Perhaps this highly inconvenient recession, which is souring everyone's stock holdings and causing me to contemplate halving the amount of canned ham I toss in the direction of the house staff this Christmas, is also to blame for The Stranger's embarrassingly tedious essay this week by GRANT COGSWELL, who, according to my files, was recently forced by a combination of abject failure and financial ruin to flee the state of Washington for Mexico. I would bet the farm there isn't a cheaper freelance writer currently in practice on the West Coast. His fulsome typing about the incoming mayor and how he "broke the Seattle machine" is so prolix, dreamy, and self-serving you almost can't help but wonder which job in the McGinn administration Mr. Cogswell is gunning for—one hopes it isn't the same job three or four other Stranger scribes are actively, obviously pursuing with their recent PR disguised as political "journalism."

That Mr. Cogswell views the cadre of sandal-wearing marimba players the mayor-elect duped into working for him gratis all those months as the epitome of an idealized state of democracy, which is itself the idealized state of civilization, merely proves how shopworn and trite Mr. Cogswell's mind is. To be clear: Just because Mr. Cogswell and Mr. McGinn are environmentalists of the most extreme stripe doesn't mean they will go down as compatriots in history books, no matter how far Mr. Cogswell reaches to scratch his own back in ostentatious self-congratulation. And the mere fact that Mr. Cogswell was surprised by Mr. McGinn's "grassroots" victory doesn't make it meaningful; if it means anything, it means that Seattle voters were had. With, as we all know, a generous assist from The Stranger.
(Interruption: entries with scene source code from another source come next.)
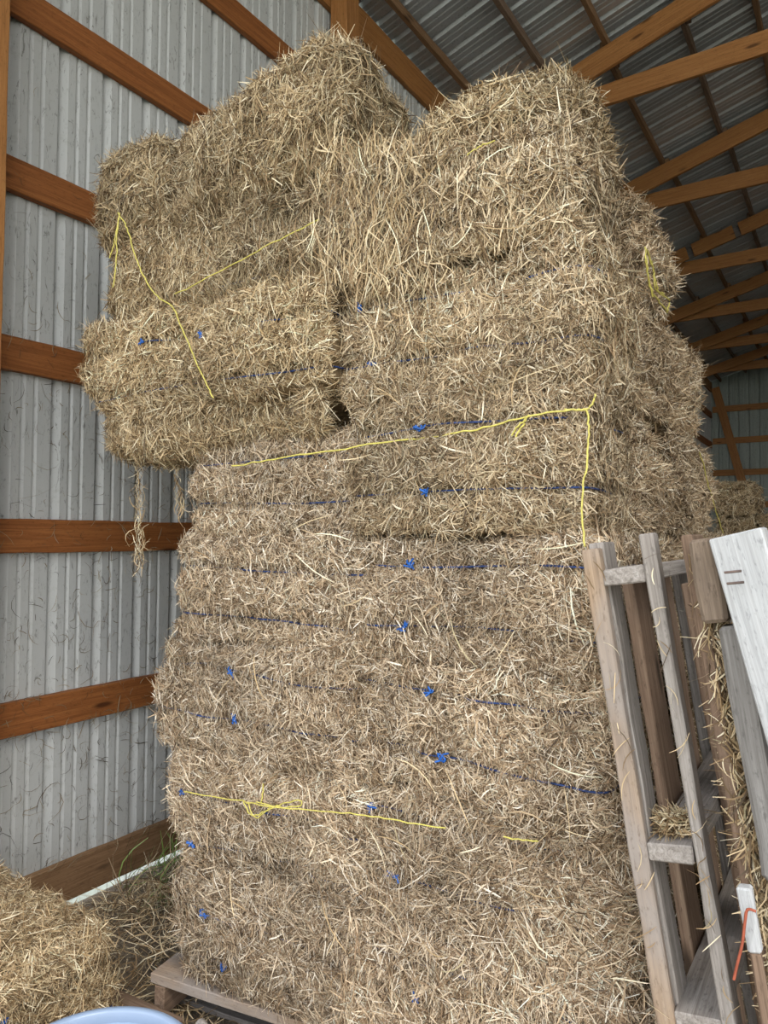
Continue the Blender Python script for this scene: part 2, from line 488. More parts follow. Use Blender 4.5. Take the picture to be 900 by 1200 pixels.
PX = [-2.84, -2.27, -1.77, -1.17, -.65, -.08, .48, 1.04, 1.6, 2.2]
plab = ['purlin closest to the eave beam, above the two hay peaks', 'second purlin from the eave, ending above the right hay peak',
        'third purlin from the eave, passing just right of the hay peak', 'fourth purlin from the eave, crossing the upper right roof',
        'fifth purlin from the eave, near the upper right photo corner']
for i, x in enumerate(PX):
    zc = roofz(x)-.024-.028
    n0 = [Y0-.2, 3.9, 6.2, 8.5, 10.9, 13.2, 15.5, 17.8, Y1]
    vs = []
    for j in range(8):
        s = .022*(1 if j % 2 else -1)
        a, b = n0[j]-.16, min(n0[j+1]+.16, Y1)
        vs.append((x+s, a, b))
    e = empty('roof_purlin', (x, 0, zc))
    for (xx, a, b) in vs:
        board('purlin_length', BROWNW if i % 2 else LUMBERD, e, (xx, a, zc), (xx, b, zc), (0, 0, 1), .07, .042)
    lab = plab[i] if i < 5 else 'thin roof purlin high up toward the ridge'
    tag(e, 'thin dark brown '+lab if i < 5 else lab, 'purlin', 'roof purlins')

tl = {6.174: 'nearest roof truss, its two timbers starting at the right hay peak', 8.458: 'second roof truss back, level with the tapering hay edge',
      10.853: 'third roof truss back, its sloping chord notched with dark gaps', 13.2: 'fourth roof truss back, above the twine loop',
      15.5: 'fifth roof truss back, deep in the dark of the barn', 17.8: 'farthest roof truss, close to the end wall'}
for yb, lab in tl.items():
    e = empty('roof_truss', (4.0, yb, 3.87+H)); tag(e, lab, 'roof truss', 'timber roof trusses')
    board('bottom_chord', LUMBER, e, (-3.0, yb, 3.87+H), (10.9, yb, 3.87+H), (0, 0, 1), .185, .04)
    yt = yb-.17
    def tc(x): return (x, yt, roofz(x)-.024-.07-.115)
    if abs(yb-10.853) < .01:
        cuts = [-3.0, -1.93, -1.33, -.70, .0, .8, 2.0, 3.2, 4.0]
        for a, b in zip(cuts, cuts[1:]):
            board('top_chord', LUMBER, e, tc(a+.035), tc(b-.035), (0, 0, 1), .19, .04)
        board('backing_rafter', DARKW, e, (-3.0, yt+.05, tc(-3)[2]), (4.0, yt+.05, tc(4)[2]), (0, 0, 1), .15, .04)
    else:
        board('top_chord', LUMBER, e, tc(-3.0), tc(4.0), (0, 0, 1), .20, .04)
    board('far_top_chord', LUMBER, e, tc(4.0), tc(10.9), (0, 0, 1), .20, .04)
    board('web', LUMBER, e, (.6, yb-.085, 3.87+H), (2.0, yb-.085, roofz(2.0)-.2), (0, 1, 0), .04, .12)
    board('king_post', LUMBER, e, (4.0, yb-.085, 3.87+H), (4.0, yb-.085, roofz(4.0)-.2), (0, 1, 0), .04, .12)

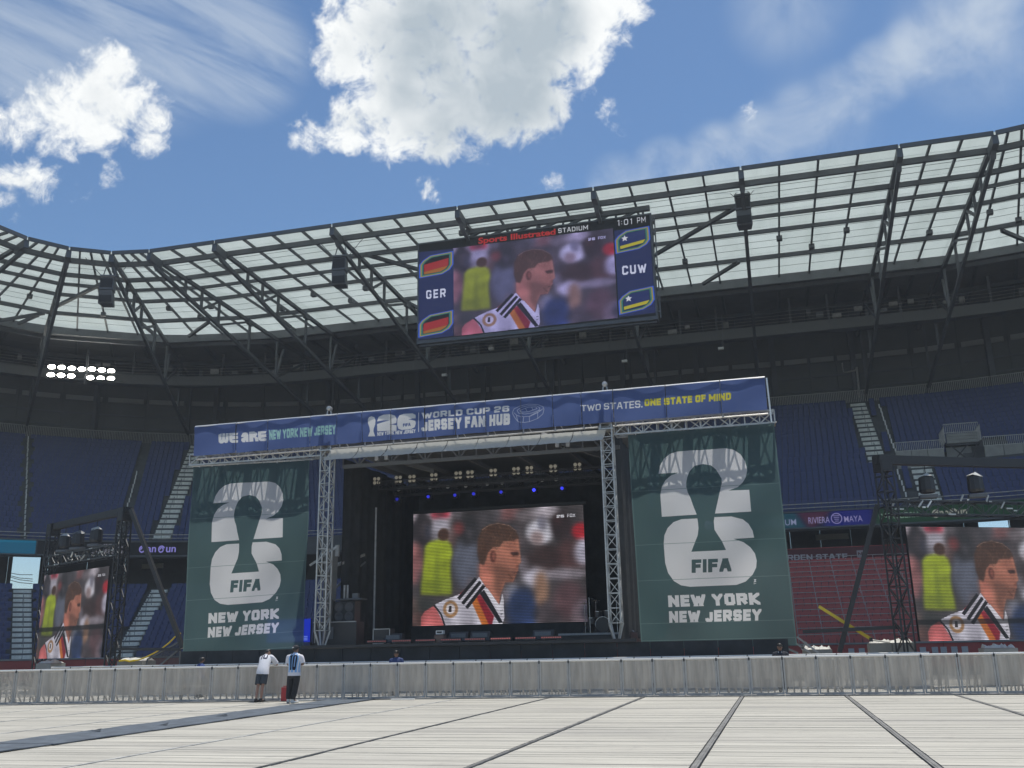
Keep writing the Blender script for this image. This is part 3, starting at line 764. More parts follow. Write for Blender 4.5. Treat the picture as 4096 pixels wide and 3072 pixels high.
for u_ in TR:
    P = lambda r, z: RF(r, u_, z)
    MB().beam(P(7.9, top(8)), P(29.0, top(29)), .27, .30).build('top_chord', steel_dark, roof)
    MB().beam(P(29.0, top(29)), P(47, 30.9), .3, .34).build('top_chord', steel_dark, roof)
    MB().beam(P(8.9, bot(8.9)), P(29.8, bot(29.8)), .24, .28).build('bottom_chord', steel_dark, roof)
    MB().beam(P(29.8, bot(29.8)), P(46.5, 23.9), .26, .28).build('bottom_chord', steel_dark, roof)
    m_ = MB(); m_.beam(P(7.75, 31.6), P(9.3, 31.45), .36, .65); m_.build('nose_plate', steel_dark, roof)
    MB().beam(P(8.4, 31.5), P(9.0, 30.9), .3, .3).build('nose_plate', steel_dark, roof)
    ps = [12.8, 15.2, 17.9, 23.1, 28.3, 35.0, 41.0]
    for r in ps: MB().beam(P(r, bot(r)), P(r, top(r)), .19, .19).build('post', steel_dark, roof)
    for a, b_ in ((15.2, 17.9), (17.9, 23.1), (28.3, 35)): MB().beam(P(a, bot(a)), P(b_, top(b_)), .16, .2).build('diagonal', steel_dark, roof)
    MB().beam(P(28.3, bot(28.3)), P(29.6, top(29)-.6), .2, .2).build('diagonal', steel_grey, roof)
    MB().box((0, 0, 0), (.28, .8, .5), RF.rot(u_)).build('gusset', steel_dark, roof).location = P(23.1, top(23)-.1)
zr = lambda q, k: {1: (q[0]*.46293, 850+q[1]*.46293), 2: (1024+q[0]*.46293, 850+q[1]*.46293), 3: (2048+q[0]*.46293, 650+q[1]*.46293), 4: (3072+q[0]*.46293, 450+q[1]*.46293)}[k]
for k, a, b_ in ((3, (1940, 385), (1250, 790)), (3, (1960, 860), (1650, 1050)), (4, (2020, 1020), (2330, 1150)), (1, (870, 620), (470, 820)), (1, (380, 870), (-40, 940)),
                 (1, (330, 885), (160, 960)), (1, (1210, 950), (1350, 1065)), (1, (1800, 950), (1630, 1070)), (2, (970, 370), (1500, 520)), (2, (1300, 770), (1480, 870)), (2, (160, 880), (300, 990))):
    MB().beam(atZ(*zr(a, k), RZ-.5), atZ(*zr(b_, k), RZ-.5), .26).build('wind_brace', steel_dark, roof)
# ------------------------------------------------------------------ field cover of laid planks
def floor_material():
    M_ = bpy.data.materials.new('grey floor plank'); M_.use_nodes = True; t = NT(M_.node_tree)
    b = t.n['Principled BSDF']
    geo = t.new('ShaderNodeNewGeometry').outputs['Position']
    sp_ = t.new('ShaderNodeSeparateXYZ'); t.l.new(geo, sp_.inputs[0]); cb_ = t.new('ShaderNodeCombineXYZ')
    t.l.new(t.math('FLOOR', t.math('DIVIDE', t.math('ADD', sp_.outputs[0], -1.85), 3.095)), cb_.inputs[0]); t.l.new(t.math('FLOOR', t.math('DIVIDE', t.math('ADD', sp_.outputs[1], -4.85), 0.30)), cb_.inputs[1])
    wn_ = t.new('ShaderNodeTexWhiteNoise'); wn_.noise_dimensions = '2D'; t.l.new(cb_.outputs[0], wn_.inputs['Vector']); oi = wn_.outputs['Value']
    def stretched(sx, sy, sc, det, rough):
        mp = t.new('ShaderNodeMapping'); t.l.new(geo, mp.inputs[0]); mp.inputs['Scale'].default_value = (sx, sy, 1); return t.noise(mp.outputs[0], sc, det, rough)
    streak = stretched(0.25, 6.0, 1.2, 5, 0.6)
    patch = stretched(0.12, 0.35, 1.0, 6, 0.62)
    fine = stretched(1.0, 9.0, 3.0, 4, 0.6)
    spots = t.noise(geo, 2.2, 8, .7); speck = t.noise(geo, 14.0, 3, .5)
    c = t.mix(t.step(streak, 0.3, 0.7), (0.34, 0.325, 0.28, 1), (0.565, 0.54, 0.465, 1))
    c = t.mix(t.math('MULTIPLY', t.step(patch, 0.46, 0.72), 0.62), c, (0.30, 0.285, 0.26, 1))
    c = t.mix(t.math('MULTIPLY', t.step(fine, 0.55, 0.8), 0.35), c, (0.27, 0.27, 0.26, 1))
    c = t.mix(t.math('MULTIPLY', t.step(spots, .54, .70), .42), c, (0.235, 0.222, 0.20, 1))
    c = t.mix(t.math('MULTIPLY', t.step(speck, .68, .74), .5), c, (0.17, 0.16, 0.145, 1))
    c = t.mix(t.math('MULTIPLY', t.math('POWER', oi, 2.0), .38), c, (0.31, 0.295, 0.255, 1))
    t.l.new(c, b.inputs['Base Color'])
    t.l.new(t.math('MULTIPLY_ADD', patch, 0.2, 0.58), b.inputs['Roughness'])
    b.inputs['Specular IOR Level'].default_value = 0.85
    bn = t.new('ShaderNodeBump'); bn.inputs['Strength'].default_value = 0.35; bn.inputs['Distance'].default_value = 0.01
    t.l.new(streak, bn.inputs['Height']); t.l.new(bn.outputs[0], b.inputs['Normal'])
    t.l.new(b.outputs[0], t.n['Material Output'].inputs['Surface'])
    return M_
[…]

In a just world, marimba players play marimba and the people with executive experience are the executives—and the people with the credentials to put out newspapers are the ones putting out newspapers.

In such a world, of course, The Stranger would not exist. Let us ask ourselves: What would we be missing? We would have to do without reading about BETHANY JEAN CLEMENT taking part in some sort of drunken golf tournament (call me old-fashioned, but any golf course that allows women on its premises is not a real golf course). We would have to do without DAVID SCHMADER blathering about a book on cartoons. And we would be spared beleaguered former intern KAIA CHESSEN suffering (and, by extension, forcing the reader to suffer) through not one but two plays in the theater section this week—no doubt because foppish theater "expert" Brendan Kiley went into hiding after the disastrously vainglorious Genius Awards on Friday night, which turned out to be no more than an elaborate excuse to let Paul Constant, Jen Graves, Charles Mudede, and Lindy West listen to their own voices in a microphone, and to allow a seedy young couple to copulate in the back row of the upper mezzanine. It is no surprise given the meretricious, noxiously sexualized character of this newspaper that no one seemed to mind.